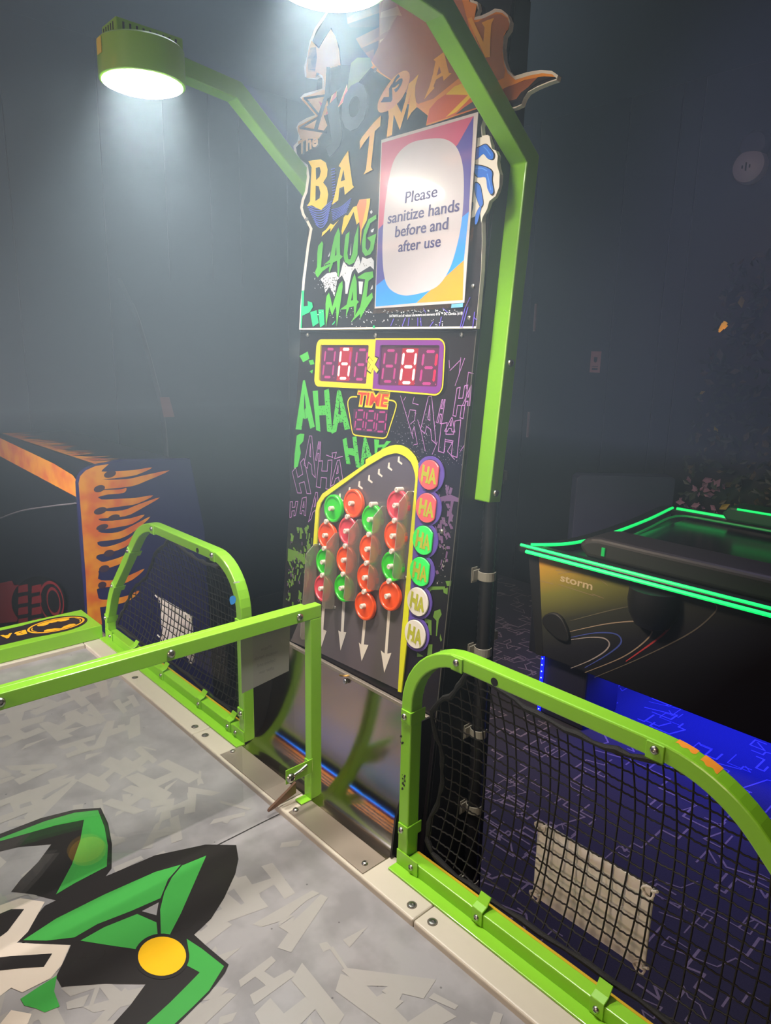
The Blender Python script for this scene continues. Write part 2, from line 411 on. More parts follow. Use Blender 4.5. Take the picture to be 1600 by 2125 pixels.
# blue-grey cabinet side behind the hockey table
t = empty('grey_cabinet', 'dull blue-grey cabinet side standing behind the hockey table', 'cabinet', (-0.95, 3.10, FLOOR_Z))
e1 = Vector((0.6762, 0.7364, 0)).normalized(); e2 = Vector((-0.7364, 0.6762, 0)); c0 = Vector((-1.235, 2.835, FLOOR_Z))
GC = Frame(c0, e1, (0,0,1), -e2)
build('body', MB().prism(GC, [(0,0.06),(0.57,0.06),(0.57,0.935),(0.55,0.955),(0.02,0.955),(0,0.935)], -0.10, 0), mat('blue_grey_board', (58, 58, 84), 0.5), t, bevel=0.004)
build('plinth', MB().prism(GC, [(0.02,0),(0.55,0),(0.55,0.06),(0.02,0.06)], -0.09, -0.01), M_dark, t)

# flame-painted cabinet at the left
M_flame = None
def flame_mat():
    m = bpy.data.materials.new('flame_paint'); m.use_nodes = True; nt = m.node_tree; b = nt.nodes['Principled BSDF']; b.inputs['Roughness'].default_value = 0.4
    tc = nt.nodes.new('ShaderNodeTexCoord'); n = nt.nodes.new('ShaderNodeTexNoise'); n.inputs['Scale'].default_value = 14; r = nt.nodes.new('ShaderNodeValToRGB')
    r.color_ramp.elements[0].position = 0.35; r.color_ramp.elements[0].color = C(196, 96, 30); r.color_ramp.elements[1].position = 0.62; r.color_ramp.elements[1].color = C(214, 146, 24)
    nt.links.new(tc.outputs['Object'], n.inputs['Vector']); nt.links.new(n.outputs['Fac'], r.inputs['Fac']); nt.links.new(r.outputs['Color'], b.inputs['Base Color']); return m
M_flame = flame_mat(); M_navy = mat('navy_panel', (30,28,74), 0.35); M_cabblack = mat('cabinet_black', (20, 20, 28), 0.3)
t = empty('flame_cabinet', 'black racing game cabinet with orange flame artwork at the left', 'arcade cabinet', (-2.1, 0.4, FLOOR_Z))
SIDE = Frame((-1.5, 0, 0), (0,1,0), (0,0,1), (1,0,0)); FRN = Frame((0, 0.156, 0), (1,0,0), (0,0,1), (0,-1,0))
side_loop = [(0.150,FLOOR_Z+0.02),(0.150,0.32)] + [(0.150+0.06*(1-math.cos(a)), 0.345+0.065*math.sin(a)) for a in (0.2,0.5,0.8,1.1,1.4)] + [(0.31,0.424),(0.5685,0.406),(0.6175,0.12),(0.635,FLOOR_Z+0.02)]
build('end_panel', MB().prism(SIDE, side_loop, -0.03, 0), M_navy, t, bevel=0.003)
build('body', MB().prism(SIDE, [(0.17,FLOOR_Z+0.02),(0.17,0.33),(0.24,0.40),(0.56,0.395),(0.61,FLOOR_Z+0.02)], -1.28, -0.03), M_cabblack, t, bevel=0.004)
build('base', MB().box(-2.78, -1.52, 0.2, 0.6, FLOOR_Z, FLOOR_Z+0.02), M_dark, t)
prints('flame_bezel', FRN, [[(-2.78,0.345),(-1.502,0.300),(-1.502,0.352),(-1.56,0.376),(-1.75,0.392),(-2.78,0.430)]], M_flame, t, 0.0005)
loops = []
rr = random.Random(11)
for i in range(64):        # flame tongues licking back over the cabinet top
    x = -2.76 + i*0.0195; L = rr.uniform(0.03, 0.13); wv = rr.uniform(-0.03, 0.06)
    loops.append([(x-0.012, 0.245), (x+0.012, 0.245), (x+0.012+wv*0.6, 0.245+L*0.6), (x+wv, 0.245+L)])
TP = Frame((0,0,0.4035), (1,0,0), (0,1,0), (0,0,1)); tag(prints('top_flame', TP, loops, M_flame, t, 0.0), kind='stuff')
SP = lambda x, y: SIDE.px(x, y, 0.0)
fl = [[(163,1003),(166,988),(178,976),(198,967),(226,963),(212,975),(206,990),(200,1010),(204,1035),(198,1060),(203,1085),(198,1110),(204,1135),(199,1160),(205,1190),(200,1220),(206,1250),(212,1296),(182,1296),(178,1200),(170,1090)]]
for y0, x1, y1, hh in ((985,316,970,22),(1003,352,976,26),(1022,262,1012,16),(1044,318,1028,26),(1066,332,1032,20),(1088,300,1068,24),(1112,312,1072,22),(1140,280,1108,20),(1172,270,1140,22),(1210,300,1180,20),(1250,290,1225,20)):
    xm = (200+x1)/2
    fl.append([(196,y0-hh*0.62),(210,y0-hh*0.3),(xm-12,y0-hh*0.35),(xm+20,(y0+y1)/2-hh*0.1),(x1,y1),(xm+26,(y0+y1)/2+hh*0.35),(xm-6,y0+hh*0.25),(208,y0+hh*0.5),(196,y0+hh*0.66)])
prints('side_flame', SIDE, [[SP(*q) for q in (l if i == 0 else smooth(l, True, 3))] for i, l in enumerate(fl)], M_flame, t, 0.0006)
dk = []
for x, y, a, b in ((228,984,13,7),(206,1014,12,7),(208,1060,14,7),(236,1074,13,6),(212,1094,13,6),(226,1148,11,7),(216,1180,11,7),(212,1214,9,7)):
    dk.append([SP(*q) for q in ellipse(x, y, a, b, 16, -0.3)])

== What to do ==
Omit each picture, then return all of the listing exactly as it stands.

== The reply ==
The Blender Python script for this scene continues. Write part 2, from line 411 on. More parts follow. Use Blender 4.5. Take the picture to be 1600 by 2125 pixels.
# blue-grey cabinet side behind the hockey table
t = empty('grey_cabinet', 'dull blue-grey cabinet side standing behind the hockey table', 'cabinet', (-0.95, 3.10, FLOOR_Z))
e1 = Vector((0.6762, 0.7364, 0)).normalized(); e2 = Vector((-0.7364, 0.6762, 0)); c0 = Vector((-1.235, 2.835, FLOOR_Z))
GC = Frame(c0, e1, (0,0,1), -e2)
build('body', MB().prism(GC, [(0,0.06),(0.57,0.06),(0.57,0.935),(0.55,0.955),(0.02,0.955),(0,0.935)], -0.10, 0), mat('blue_grey_board', (58, 58, 84), 0.5), t, bevel=0.004)
build('plinth', MB().prism(GC, [(0.02,0),(0.55,0),(0.55,0.06),(0.02,0.06)], -0.09, -0.01), M_dark, t)

# flame-painted cabinet at the left
M_flame = None
def flame_mat():
    m = bpy.data.materials.new('flame_paint'); m.use_nodes = True; nt = m.node_tree; b = nt.nodes['Principled BSDF']; b.inputs['Roughness'].default_value = 0.4
    tc = nt.nodes.new('ShaderNodeTexCoord'); n = nt.nodes.new('ShaderNodeTexNoise'); n.inputs['Scale'].default_value = 14; r = nt.nodes.new('ShaderNodeValToRGB')
    r.color_ramp.elements[0].position = 0.35; r.color_ramp.elements[0].color = C(196, 96, 30); r.color_ramp.elements[1].position = 0.62; r.color_ramp.elements[1].color = C(214, 146, 24)
    nt.links.new(tc.outputs['Object'], n.inputs['Vector']); nt.links.new(n.outputs['Fac'], r.inputs['Fac']); nt.links.new(r.outputs['Color'], b.inputs['Base Color']); return m
M_flame = flame_mat(); M_navy = mat('navy_panel', (30,28,74), 0.35); M_cabblack = mat('cabinet_black', (20, 20, 28), 0.3)
t = empty('flame_cabinet', 'black racing game cabinet with orange flame artwork at the left', 'arcade cabinet', (-2.1, 0.4, FLOOR_Z))
SIDE = Frame((-1.5, 0, 0), (0,1,0), (0,0,1), (1,0,0)); FRN = Frame((0, 0.156, 0), (1,0,0), (0,0,1), (0,-1,0))
side_loop = [(0.150,FLOOR_Z+0.02),(0.150,0.32)] + [(0.150+0.06*(1-math.cos(a)), 0.345+0.065*math.sin(a)) for a in (0.2,0.5,0.8,1.1,1.4)] + [(0.31,0.424),(0.5685,0.406),(0.6175,0.12),(0.635,FLOOR_Z+0.02)]
build('end_panel', MB().prism(SIDE, side_loop, -0.03, 0), M_navy, t, bevel=0.003)
build('body', MB().prism(SIDE, [(0.17,FLOOR_Z+0.02),(0.17,0.33),(0.24,0.40),(0.56,0.395),(0.61,FLOOR_Z+0.02)], -1.28, -0.03), M_cabblack, t, bevel=0.004)
build('base', MB().box(-2.78, -1.52, 0.2, 0.6, FLOOR_Z, FLOOR_Z+0.02), M_dark, t)
prints('flame_bezel', FRN, [[(-2.78,0.345),(-1.502,0.300),(-1.502,0.352),(-1.56,0.376),(-1.75,0.392),(-2.78,0.430)]], M_flame, t, 0.0005)
loops = []
rr = random.Random(11)
for i in range(64):        # flame tongues licking back over the cabinet top
    x = -2.76 + i*0.0195; L = rr.uniform(0.03, 0.13); wv = rr.uniform(-0.03, 0.06)
    loops.append([(x-0.012, 0.245), (x+0.012, 0.245), (x+0.012+wv*0.6, 0.245+L*0.6), (x+wv, 0.245+L)])
TP = Frame((0,0,0.4035), (1,0,0), (0,1,0), (0,0,1)); tag(prints('top_flame', TP, loops, M_flame, t, 0.0), kind='stuff')
SP = lambda x, y: SIDE.px(x, y, 0.0)
fl = [[(163,1003),(166,988),(178,976),(198,967),(226,963),(212,975),(206,990),(200,1010),(204,1035),(198,1060),(203,1085),(198,1110),(204,1135),(199,1160),(205,1190),(200,1220),(206,1250),(212,1296),(182,1296),(178,1200),(170,1090)]]
for y0, x1, y1, hh in ((985,316,970,22),(1003,352,976,26),(1022,262,1012,16),(1044,318,1028,26),(1066,332,1032,20),(1088,300,1068,24),(1112,312,1072,22),(1140,280,1108,20),(1172,270,1140,22),(1210,300,1180,20),(1250,290,1225,20)):
    xm = (200+x1)/2
    fl.append([(196,y0-hh*0.62),(210,y0-hh*0.3),(xm-12,y0-hh*0.35),(xm+20,(y0+y1)/2-hh*0.1),(x1,y1),(xm+26,(y0+y1)/2+hh*0.35),(xm-6,y0+hh*0.25),(208,y0+hh*0.5),(196,y0+hh*0.66)])
prints('side_flame', SIDE, [[SP(*q) for q in (l if i == 0 else smooth(l, True, 3))] for i, l in enumerate(fl)], M_flame, t, 0.0006)
dk = []
for x, y, a, b in ((228,984,13,7),(206,1014,12,7),(208,1060,14,7),(236,1074,13,6),(212,1094,13,6),(226,1148,11,7),(216,1180,11,7),(212,1214,9,7)):
    dk.append([SP(*q) for q in ellipse(x, y, a, b, 16, -0.3)])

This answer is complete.